Seasonal fluxes and sediment routing in tropical catchments affected by nickel mining

Abstract

AbstractAn important gap in the management of land erosion in mining‐affected areas is the understanding of the entire sediment routing system and the links between sources and storage at the catchment scale. In this study, we examine sediment delivery and its seasonality in the nickel mining‐affected Santa Cruz and Pamalabawan catchments in the Philippines. We monitored discharge, suspended sediment concentrations and suspended sediment loads across 13 sub‐catchments with contrasting degrees of mining influence from June 2018 to July 2019. First, we show the importance of the size of the area that has been physically disturbed within our sub‐catchments, with as little as 10–22% of relative disturbance area being enough to generate four‐fold to eight‐fold increase in the sediment yield relative to less disturbed and pristine areas.
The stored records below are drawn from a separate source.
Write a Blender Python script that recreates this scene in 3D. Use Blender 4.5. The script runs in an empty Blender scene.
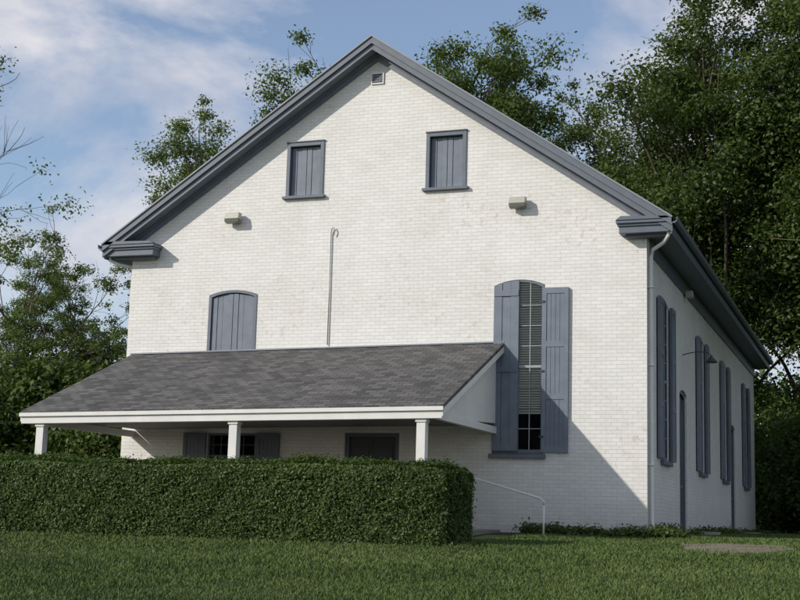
import bpy, math, random
import numpy as np
from mathutils import Vector, Matrix
random.seed(7); rng=np.random.default_rng(7)
scene=bpy.context.scene
col=scene.collection
R=math.radians

# ------------------------------------------------------------------ materials
def newmat(name):
    m=bpy.data.materials.new(name); m.use_nodes=True
    nt=m.node_tree; nt.nodes.clear()
    out=nt.nodes.new('ShaderNodeOutputMaterial')
    b=nt.nodes.new('ShaderNodeBsdfPrincipled')
    nt.links.new(b.outputs[0],out.inputs[0])
    return m,nt,b,out
def N(nt,t,**k):
    n=nt.nodes.new(t)
    for a,v in k.items(): setattr(n,a,v)
    return n
def ramp(nt,fac,stops):
    r=N(nt,'ShaderNodeValToRGB'); e=r.color_ramp.elements
    e[0].position=stops[0][0]; e[0].color=(*stops[0][1],1)
    e[1].position=stops[-1][0]; e[1].color=(*stops[-1][1],1)
    for p,c in stops[1:-1]:
        x=e.new(p); x.color=(*c,1)
    nt.links.new(fac,r.inputs[0]); return r
def noise(nt,vec,scale,detail=4,rough=.55):
    n=N(nt,'ShaderNodeTexNoise'); n.inputs['Scale'].default_value=scale
    n.inputs['Detail'].default_value=detail; n.inputs['Roughness'].default_value=rough
    if vec is not None: nt.links.new(vec,n.inputs['Vector'])
    return n
def mix(nt,fac,a,b,mode='MIX'):
    m=N(nt,'ShaderNodeMix',data_type='RGBA',blend_type=mode)
    for s,v in ((0,fac),(6,a),(7,b)):
        if hasattr(v,'is_linked') or hasattr(v,'links'): nt.links.new(v,m.inputs[s])
        elif isinstance(v,(int,float)): m.inputs[s].default_value=v
        else: m.inputs[s].default_value=(*v,1)
    return m.outputs[2]
def math_(nt,op,a,b=None,clamp=False):
    m=N(nt,'ShaderNodeMath',operation=op,use_clamp=clamp)
    for s,v in ((0,a),(1,b)):
        if v is None: continue
        if isinstance(v,(int,float)): m.inputs[s].default_value=v
        else: nt.links.new(v,m.inputs[s])
    return m.outputs[0]
def bump(nt,b,h,strength,dist):
    n=N(nt,'ShaderNodeBump'); n.inputs['Strength'].default_value=strength; n.inputs['Distance'].default_value=dist
    nt.links.new(h,n.inputs['Height']); nt.links.new(n.outputs[0],b.inputs['Normal'])

def simple(name,c,rough=.6,var=.12,scale=6,bumps=.15,metal=0):
    m,nt,b,o=newmat(name)
    tc=N(nt,'ShaderNodeTexCoord').outputs['Object']
    n1=noise(nt,tc,scale,6); n2=noise(nt,tc,scale*9,3)
    f=math_(nt,'ADD',math_(nt,'MULTIPLY',n1.outputs[0],.7),math_(nt,'MULTIPLY',n2.outputs[0],.3))
    r=ramp(nt,f,[(.3,tuple(x*(1-var) for x in c)),(.7,tuple(min(1,x*(1+var)) for x in c))])
    nt.links.new(r.outputs[0],b.inputs['Base Color'])
    b.inputs['Roughness'].default_value=rough; b.inputs['Metallic'].default_value=metal
    bump(nt,b,n2.outputs[0],bumps,.01)
    return m

def brick_mat():
    m,nt,b,o=newmat('painted_brick')
    tc=N(nt,'ShaderNodeTexCoord').outputs['Object']
    s=N(nt,'ShaderNodeSeparateXYZ'); nt.links.new(tc,s.inputs[0])
    u=math_(nt,'ADD',s.outputs[0],s.outputs[1])
    wob=noise(nt,tc,1.3,2)
    z=math_(nt,'ADD',s.outputs[2],math_(nt,'MULTIPLY',wob.outputs[0],.03))
    cb=N(nt,'ShaderNodeCombineXYZ'); nt.links.new(u,cb.inputs[0]); nt.links.new(z,cb.inputs[1])
    br=N(nt,'ShaderNodeTexBrick'); nt.links.new(cb.outputs[0],br.inputs[0])
    br.inputs['Scale'].default_value=1; br.inputs['Brick Width'].default_value=.215; br.inputs['Row Height'].default_value=.078
    br.inputs['Mortar Size'].default_value=.006; br.inputs['Mortar Smooth'].default_value=.6
    br.inputs['Color1'].default_value=(.80,.785,.76,1); br.inputs['Color2'].default_value=(.74,.725,.70,1); br.inputs['Mortar'].default_value=(.63,.615,.59,1)
    n1=noise(nt,tc,.9,6,.6)
    stain=ramp(nt,n1.outputs[0],[(.3,(.91,.91,.89)),(.62,(1,1,1))])
    c=mix(nt,1.0,br.outputs[0],stain.outputs[0],'MULTIPLY')
    # worn paint patches showing pinkish brick
    n2=noise(nt,tc,.55,3,.5); n3=noise(nt,tc,7,5,.7)
    w=math_(nt,'MULTIPLY',ramp(nt,n2.outputs[0],[(.49,(0,0,0)),(.62,(1,1,1))]).outputs[0],
                 ramp(nt,n3.outputs[0],[(.55,(0,0,0)),(.62,(1,1,1))]).outputs[0])
    c=mix(nt,math_(nt,'MULTIPLY',w,.5),c,(.52,.41,.36))
    # dirt at the base of the wall
    zr=N(nt,'ShaderNodeMapRange'); nt.links.new(s.outputs[2],zr.inputs[0])
    zr.inputs[1].default_value=.9; zr.inputs[2].default_value=-.1; zr.inputs[3].default_value=0; zr.inputs[4].default_value=1
    d=math_(nt,'MULTIPLY',zr.outputs[0],noise(nt,tc,3,6).outputs[0])
    c=mix(nt,math_(nt,'MULTIPLY',d,.7),c,(.3,.28,.23))
    nt.links.new(c,b.inputs['Base Color']); b.inputs['Roughness'].default_value=.75
    h=math_(nt,'ADD',math_(nt,'MULTIPLY',br.outputs[1],-1.0),math_(nt,'MULTIPLY',n3.outputs[0],.7))
    bump(nt,b,h,.5,.009)
    return m
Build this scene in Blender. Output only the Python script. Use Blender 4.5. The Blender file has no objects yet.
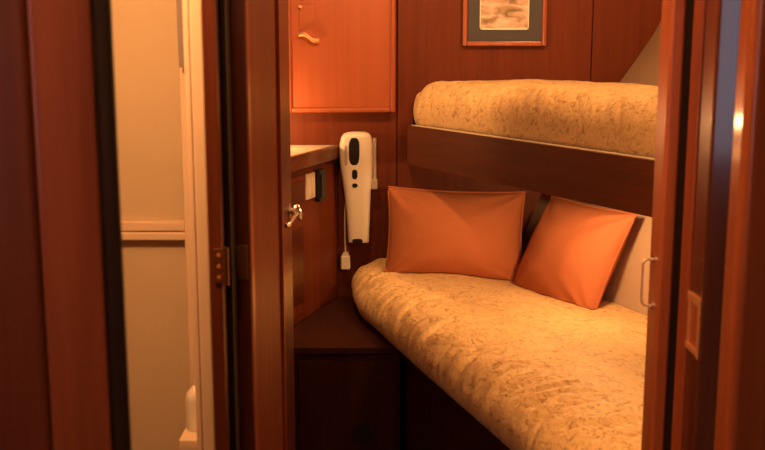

We found that sub‐catchments with > 10% disturbance exhibit the highest sediment yields (15.5 ± 44.7 t km−2 d−1) compared with sub‐catchments with < 10% disturbance (3.6 ± 17.7 t km−2 d−1) and undisturbed catchments (2.0 ± 5.7 t km−2 d−1). We also show that sediment flushing predominantly occurs in the most disturbed sub‐catchments at the onset of the wet season. A small number of flood events transports the bulk of the sediment, with hysteresis effects being most pronounced in disturbed areas. Lastly, we show that floodplain sediment recycling exerts a key control on sediment delivery at both reach and catchment scales, with the relative contribution of floodplain sources to the sediment budget becoming dominant in the latter stages of the wet season‐ up to 89% of the total sediment export per storm event. This study highlights the importance of both degree of disturbance and sediment pathways in controlling sediment transport in mining‐disturbed areas, and that considering the entire sediment routing system including intermediate stores is crucial to optimizing existing and future measures against siltation and potential contamination of trace metals and metalloids downstream of mining areas.